In such a place, other pilgrims add to the tapestry of your experience, even if their expressions of devotion are different from your own.

Of course, if you stay in the back of your group, you may have a few minutes of quiet while the others are taking pictures or browsing through the souvenir shop. If you have already read about the significance of a site, you can step out of the range of your guide's voice to be by yourself. Be sure to rendezvous with your group on schedule, however. Nothing spoils the glow of a private moment as quickly as the exasperated looks of others who have had to wait for you.

Come prepared. Bring copies of scriptures, stories, or poetry associated with a sacred site to read on the spot. Or come prepared with a question to briefly contemplate. For example, just inside the Lions' Gate in the Old City of Jerusalem, you can visit the ruins of the Bethesda Pool, a place of healing in Jesus' time where he told a paralyzed man to take up his bed and walk. As you visit this place, ask yourself Jesus' question, "Do you want to be healed?" Note your answer, and also identify whatever might be preventing you from moving into the healing waters.

Make connections. In a city like Jerusalem, it's not difficult to think about the generations that have gone before you and those yet to come. The tour guide's talk is peppered with dates, descriptions of historical events, and explanations of the traditional significance of places you are visiting. Practice presence in each place by remembering the cloud of witnesses that have been there before you and also the silent witnesses that remain. Some of the olive trees in the Garden of Gethsemane have been carbon dated to the time of Jesus; they were witnesses to his agonized prayers. Put yourself in their place, hear with their ears. Where are the prayers of agony coming from today?

Jerusalem is a city of stone. Israel, in fact, is a stone lover's paradise. The pavement stones in the lower levels of the city have been dated by archaeologists to specific periods. The walls of the churches, mosques, and synagogues have seen parades of pilgrims and too many battles to be counted. As you walk on these ancient paths or touch these solid walls, ask yourself, "What would these particular stones tell me if they could speak?"

Be open to other religious traditions. I traveled to Israel to attend a conference sponsored by Shambhala Publications on spiritual practices in four traditions--Buddhism, Christianity, Islam, and Judaism. After a week at the Sea of Galilee, we drove up to Jerusalem. At Mount Scopus, we got off our buses and gathered to get our first view of the Old City. Two Jewish members of our group offered prayers in Hebrew. A Sufi sheik recited the Fatiha in English and Arabic. We sang responsively as a Catholic monk read Psalm 122, a prayer for the peace of Jerusalem. We greeted the Holy City in the languages and traditional practices of the three faiths that call Jerusalem home.
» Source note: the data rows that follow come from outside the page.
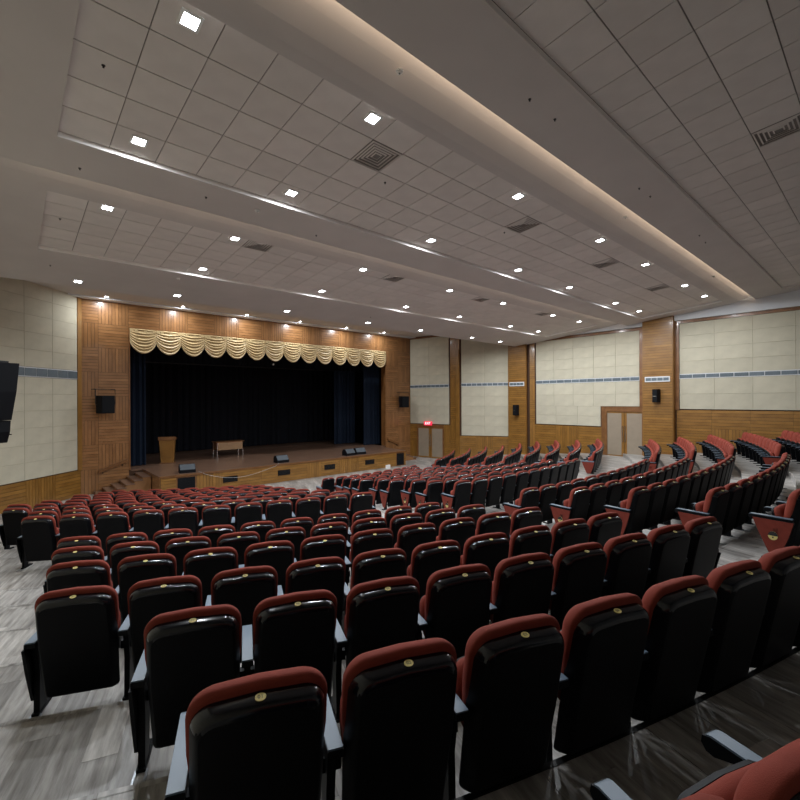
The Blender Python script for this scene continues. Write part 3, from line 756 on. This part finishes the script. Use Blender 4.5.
for px, py, ci, lb, wh in ((531, 99, 0, 'small dark sprinkler, upper of the first pair on the nearest ceiling border', 0), (556, 119, 0, 'small dark sprinkler, lower of the first pair on the nearest ceiling border', 0),
        (640, 188, 0, 'small dark sprinkler, left of the second pair on the nearest ceiling border', 0), (651, 196, 0, 'small dark sprinkler, right of the second pair on the nearest ceiling border', 0),
        (700, 235, 0, 'small dark sprinkler, left of the third pair on the nearest ceiling border', 0), (706, 242, 0, 'small dark sprinkler, right of the third pair on the nearest ceiling border', 0),
        (401, 73, 1, 'white smoke detector on the plaster below the nearest cove', 1), (626, 218, 1, 'white smoke detector along the nearest cove, second from left', 1), (714, 277, 1, 'white smoke detector along the nearest cove, nearest the right wall', 1),
        (105, 71, 1, 'dark sprinkler in a tile at the upper left of the ceiling', 0), (12, 105, 1, 'dark sprinkler on plaster near the left picture edge', 0), (386, 186, 1, 'dark sprinkler in a tile right of the first air diffuser', 0),
        (505, 235, 1, 'dark sprinkler in a tile below the second air diffuser', 0), (81, 168, 1, 'dark sprinkler on the dark border left of the middle cove', 0),
        (207, 197, 1, 'dark sprinkler on the middle border under the nearest tray', 0), (258, 210, 1, 'white smoke detector on the middle plaster border', 1), (317, 235, 1, 'dark sprinkler on the middle border right of the detector', 0),
        (61, 222, 2, 'dark sprinkler in the farthest tray at left', 0), (10, 185, 2, 'tiny dark sprinkler on plaster at the far left edge', 0), (51, 265, 2, 'tiny dark sprinkler on plaster above the left wall', 0), (179, 278, 2, 'white smoke detector on the farthest plaster border', 1), (371, 317, 2, 'tiny sprinkler on the farthest border toward the right', 0)):
    x, y = on_ceiling(px, py, ci); sprinkler(x, y, ci, lb, bool(wh))

# ------------------------------------------------------------------ loudspeakers
def wall_speaker(x, y, z, rz, lb):
    e = empty('wall_speaker', (x, y, z), rz); tag(e, lb, 'speaker', 'black loudspeakers on brackets by the stage')
    mb = MB(); mb.prism([(-.32, -.12), (-.24, -.42), (.24, -.42), (.32, -.12), (.26, .02), (-.26, .02)], -.36, .36, 'z', 'black'); mb.build('cabinet', e, loc=(0, -.12, 0))
    mb = MB(); mb.box(-.23, .23, -.455, -.42, -.33, .33, 'grille'); mb.build('grille', e, loc=(0, -.12, 0))
    mb = MB(); mb.tube([(-.36, .08, .62), (-.36, -.3, .62), (.36, -.3, .62), (.36, .08, .62)], .015, 'darkmetal'); mb.tube([(-.36, -.3, .62), (-.36, -.3, .0), (-.3, -.3, 0)], .015, 'darkmetal'); mb.tube([(.36, -.3, .62), (.36, -.3, .0), (.3, -.3, 0)], .015, 'darkmetal'); mb.build('bracket', e)
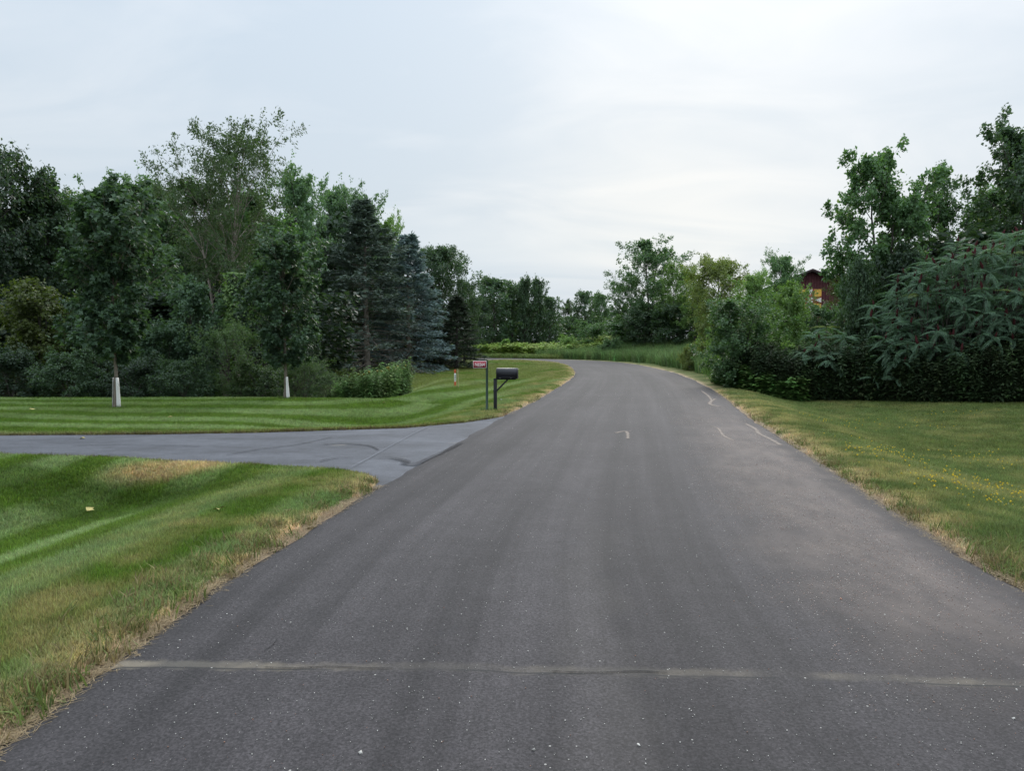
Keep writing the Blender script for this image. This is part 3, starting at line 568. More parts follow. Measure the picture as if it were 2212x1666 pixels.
proto('airy_n', L_mid, bark_dark, seed=23, H=11, R=2.2, cb=.2, n1=52, n2=7, n3=5, nl=9, ls=.17, shape='egg', el=(20, 66), up=.12, tr=.13, jit=.14, gaps=.3, stems=2, lean=.3, wood3=True, lf2=.45, limb=.22, tipx=.3)
proto('airy', L_grey, bark_pale, seed=25, H=12, R=3.4, cb=.40, n1=62, n2=8, n3=5, nl=11, ls=.17, shape='round', el=(22, 64), up=.12, tr=.16, jit=.12, gaps=.22, stems=3, lean=.42, wood3=True, leaf='narrow', flat=.2, lf2=.44, lf3=.45, limb=.2, tipx=.2)
proto('airy_b', L_mid, bark_dark, seed=22, H=11, R=3.4, cb=.25, n1=50, n2=8, n3=5, nl=10, ls=.18, shape='round', el=(15, 60), up=.1, tr=.15, jit=.14, gaps=.25, stems=2, lean=.35, wood3=True, leaf='oval', lf2=.45, limb=.22)
proto('plume', L_silver, bark_dark, seed=31, H=12, R=2.6, cb=.22, n1=54, n2=8, n3=5, nl=11, ls=.17, shape='upright', el=(20, 70), up=.25, tr=.17, jit=.13, gaps=.28, tipx=.25, leaf='maple', flat=.3)
proto('maple_a', L_maple, bark, seed=41, H=6.5, R=1.35, cb=.24, n1=70, n2=7, n3=4, nl=9, ls=.15, shape='drop', el=(12, 66), up=.12, tr=.05, jit=.07, gaps=.34, tipx=.35, leaf='maple', flat=.9, wood3=True, top=.9)
proto('maple_b', L_maple, bark, seed=42, H=5.9, R=1.15, cb=.22, n1=62, n2=7, n3=4, nl=10, ls=.145, shape='post', el=(12, 66), up=.1, tr=.06, jit=.07, gaps=.32, tipx=.3, leaf='maple', flat=.9, wood3=True, top=.9)
proto('elm', L_mid, bark_dark, seed=52, H=10.5, R=2.2, cb=.16, n1=56, n2=9, n3=5, nl=12, ls=.20, shape='round', el=(8, 60), up=.18, tr=.16, jit=.12, gaps=.34, tipx=.4, leaf='oval', wood3=True, lf2=.42, stems=2, lean=.3)
proto('bush', L_dark, bark_dark, seed=61, H=3, R=1.7, cb=.04, n1=44, n2=6, n3=4, nl=10, ls=.12, shape='bush', el=(8, 78), tr=.03, jit=.11, gaps=.2, stems=4, lean=.5)
proto('bush_b', L_grey, bark_dark, seed=62, H=3, R=1.6, cb=.03, n1=42, n2=6, n3=4, nl=9, ls=.095, shape='round', el=(15, 82), up=.2, tr=.028, jit=.09, gaps=.28, stems=5, lean=.6, leaf='narrow')
proto('thicket', L_dark, bark_dark, seed=63, H=5, R=2.2, cb=.03, n1=54, n2=6, n3=5, nl=9, ls=.14, shape='egg', el=(2, 72), tr=.06, jit=.14, gaps=.24, stems=3, lean=.45, leaf='maple', flat=.9)
proto('sapling', L_bright, bark, seed=71, H=2.6, R=1.0, cb=.12, n1=22, n2=5, n3=3, nl=8, ls=.16, shape='cone', el=(10, 60), tr=.025, jit=.08, gaps=.25)
proto('far_tree', L_mid, bark_dark, seed=81, H=11, R=3.5, cb=.05, n1=44, n2=6, n3=4, nl=8, ls=.36, shape='round', el=(5, 70), tr=.2, jit=.26, gaps=.16)
proto('far_point', L_mid, bark_dark, seed=82, H=11, R=2.6, cb=.05, n1=44, n2=6, n3=4, nl=8, ls=.32, shape='upright', el=(25, 78), up=.3, tr=.2, jit=.22, gaps=.24)
proto('blue_spruce', L_blue, bark, seed=91, H=9.3, R=2.3, cb=.05, n1=170, n2=9, n3=4, nl=5, ls=.20, shape='cone', el=(-8, 30), up=.04, droop=.10, tr=.13, jit=.06, gaps=.10, leaf='needle', planar=True, top=.99, lf2=.42, lf3=.45, limb=.2)
def sparse(pos, H, R):
    rad = np.hypot(pos[:, 0], pos[:, 1]); t = pos[:, 2] / H; edge = R * (1 - t) + .1
    low = ss(.55, .95, rad / edge) * .85 + .04
    side = .5 + .5 * np.cos(np.arctan2(pos[:, 1], pos[:, 0]) - .35)
    low = low * (.25 + .9 * side)
    return np.where(t < .4, low + .08, 1.0) + ss(.22, .4, t) * .8
proto('bare_spruce', L_olive, bark_pale, seed=92, H=11.6, R=3.3, cb=.05, n1=180, n2=10, n3=4, nl=6, ls=.22, shape='cone', el=(-12, 32), up=.02, droop=.13, tr=.15, jit=.06, gaps=.18, leaf='needle', planar=True, wood3=True, top=.99, lf2=.40, lf3=.45, limb=.2, drop_leaf=sparse)
proto('dark_fir', L_fir, bark_dark, seed=93, H=9, R=2.4, cb=.02, n1=130, n2=8, n3=4, nl=5, ls=.24, shape='cone', el=(-14, 30), droop=.12, tr=.15, jit=.07, gaps=.15, leaf='needle', planar=True, top=.98, lf2=.4, lf3=.42)

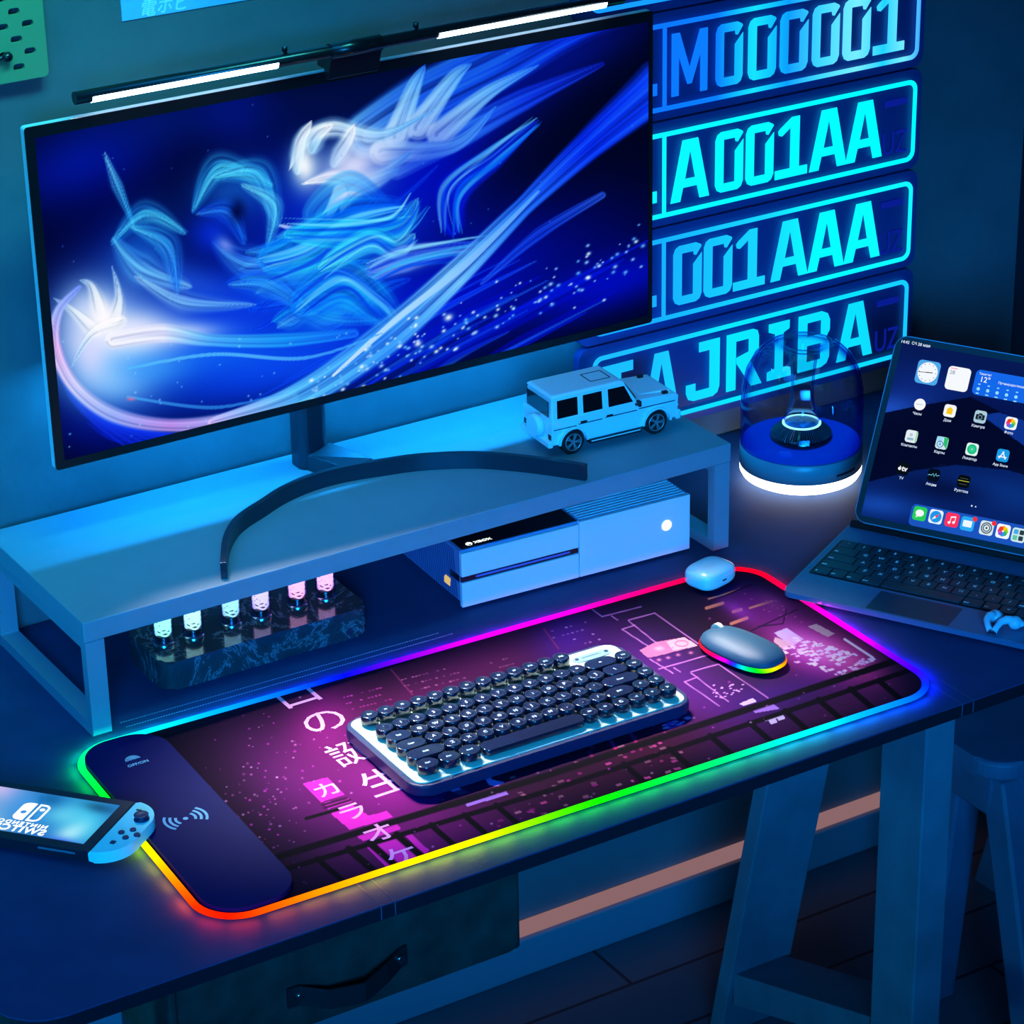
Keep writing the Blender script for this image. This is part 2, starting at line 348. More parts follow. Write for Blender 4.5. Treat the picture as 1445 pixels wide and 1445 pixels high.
# ================================================================ monitor riser
ZS = .1427; m_shelf = mat('riser_paint', (126, 144, 160), .45, noise=.03, nscale=30)
sh = thing('monitor_riser', 'long pale monitor riser with open frame legs standing at the back of the desk', 'monitor riser', (.487, .55, 0))
T = Matrix.Translation((-.487, -.55, 0))
X0, X1, Y0, Y1 = .0555, .9215, .4135, .690
MB().box((X0, Y0, .1185), (X1, Y1, ZS), .0012, M=T).build('board', m_shelf, sh)
for xa, xb in ((X0 + .001, X0 + .0235), (X1 - .0235, X1 - .001)):
    lg = [rrect(Y0 + .001, .0004, Y1 - .001, .1183, .0015, 1), rrect(Y0 + .0145, .0145, Y1 - .0145, .107, .0015, 1)]
    MB().flat(lg, xb - xa, M=T @ Matrix(((0, 0, 1, xa), (1, 0, 0, 0), (0, 1, 0, 0), (0, 0, 0, 1)))).build('leg_frame', m_shelf, sh)
# ================================================================ monitor
YM = .60; MX0, MX1, MZ0, MZ1 = .1150, .9313, .2400, .6430; SX0, SX1, SZ0, SZ1 = .1262, .9255, .2500, .6300
mon = thing('monitor', 'ultrawide monitor showing a blue fantasy picture on a dark bow-shaped foot', 'monitor', (.462, .655, ZS))
T = Matrix.Translation((-.462, -.655, -ZS))
WX = Matrix(((1, 0, 0, 0), (0, 0, -1, 0), (0, 1, 0, 0), (0, 0, 0, 1)))      # flat shapes drawn in x,z facing -y
m_bez = mat('bezel_black', (14, 18, 24), .35); m_edge = mat('monitor_silver_edge', (225, 230, 236), .5); m_gun = mat('gunmetal', (52, 62, 76), .34, .6)
fm = MB().flat([rrect(MX0, MZ0, MX1, MZ1, .004, 4), rrect(SX0, SZ0, SX1, SZ1, .0005, 1)], .0015, M=T @ Matrix.Translation((0, YM + .0015, 0)) @ WX).build('bezel', m_bez, mon, 'black bezel around the screen')
MB().flat([rrect(MX0, MZ0, MX1, MZ1, .004, 4), rrect(MX0 + .0016, MZ0 + .0016, MX1 - .0016, MZ1 - .0016, .003, 4)], .0095, M=T @ Matrix.Translation((0, YM + .0112, 0)) @ WX).build('side_frame', m_edge, mon, 'thin silver edge of the monitor')
MB().box((MX0 + .003, YM + .0045, MZ0 + .003), (MX1 - .003, YM + .012, MZ1 - .003), M=T).box((.25, YM + .0118, .30), (.72, YM + .035, .58), .008, 3, M=T).build('back_panel', m_bez, mon)
MB().prism(rrect(.444, .634, .482, .672, .012, 6), ZS, .46, M=T, smooth=False).box((.46, .652, .42), (.474, .636, .45), M=T).build('neck', m_gun, mon)
# bow foot
pts = [D(x, y, ZS) for x, y in ((321, 817), (324, 783), (334.8, 759.8), (350, 745), (374.7, 729), (399.7, 712.6), (430, 698), (466, 686), (505, 677.5), (540, 672), (585, 665.5), (626, 662.5), (660, 661.5), (692.6, 662.5), (745.8, 667.4), (790, 673.5), (826, 679))]
pq = []
for i in range(len(pts) - 1):
    p0, p1, p2, p3 = pts[max(i - 1, 0)], pts[i], pts[i + 1], pts[min(i + 2, len(pts) - 1)]
    for k in range(5):
        f = k / 5; pq.append(.5 * (2 * p1 + (p2 - p0) * f + (2 * p0 - 5 * p1 + 4 * p2 - p3) * f * f + (3 * p1 - p0 - 3 * p2 + p3) * f ** 3))
pts = pq + [pts[-1]]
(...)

Throughout your pilgrimage, you can practice presence by noticing both the diversity and the unity of spiritual practices. Hearing the call to prayer from a mosque, I found myself recalling how many traditions call out specific times for prayer through chimes, bells, or voices broadcast from a minaret. What cues to prayer, I wondered, can I incorporate into my daily life when I get home? Noticing how the whole atmosphere of Jerusalem changed on the Jewish Sabbath, I renewed my commitment to observe a day of rest.

Write notes and keep a journal. I was writing in my journal one day when another tour group passed by. A woman exclaimed, "I want to keep a journal too, but I never have time. To write I'd have to miss something." I know the feeling. Most tours are really packed with activities. One tip to all would-be journal writers: Give up the idea of keeping your trip diary chronological. If you try to keep it orderly, you'll soon fall behind and end up with a few days recorded in detail and the rest lost in frustration. Practice travel presence by letting your journal just happen.

My Israel journal is in two 5" x 7" notebooks, one of which I always carried in the back pocket of my purse. It has my notes from the lectures at the conference I was attending, the times for breakfast, when the bus would leave, addresses of people I met, and notes taken during the guide's talks. In the back I kept a running list of impressions I wanted to write about when I had more time. Some of those entries I did while sitting in the bus and even while waiting in the bathroom line. Others I wrote back in the hotel. I also bought postcards in the hotel of places I knew were on the agenda, then jotted notes to myself on the back of them. (And yes, I did take one day off from touring, missing something but doing the reflecting that was important to me.)

I discovered making brief notes as I went along helped keep me in the moment. This practice periodically cleared my mind of things I was struggling not to forget. That way I could be more open to new experiences.

Participate in present-day life. When you are traveling to a place with a rich past, sometimes that is all you focus on. But presence means being here now. Once in New York City where I live, I was surprised to find one of my favorite grocery stores filled with tourists from a large bus parked outside. "How silly," I thought to myself. "They are seeing a market on their tour." But then I realized that one of my favorite things to do in a foreign country is to visit a market. My senses come alive as I see the stalls of sweets, touch the unusual fruits and vegetables, smell the bins of spices. So on your next tour, try local foods. Put the strange green spice on the sesame seed bread bought from a cart in the Old City. Try eating olives and herring and eggplant jam for breakfast. All this is the spiritual practice of wonder, and if travel is anything, it is wonder-full.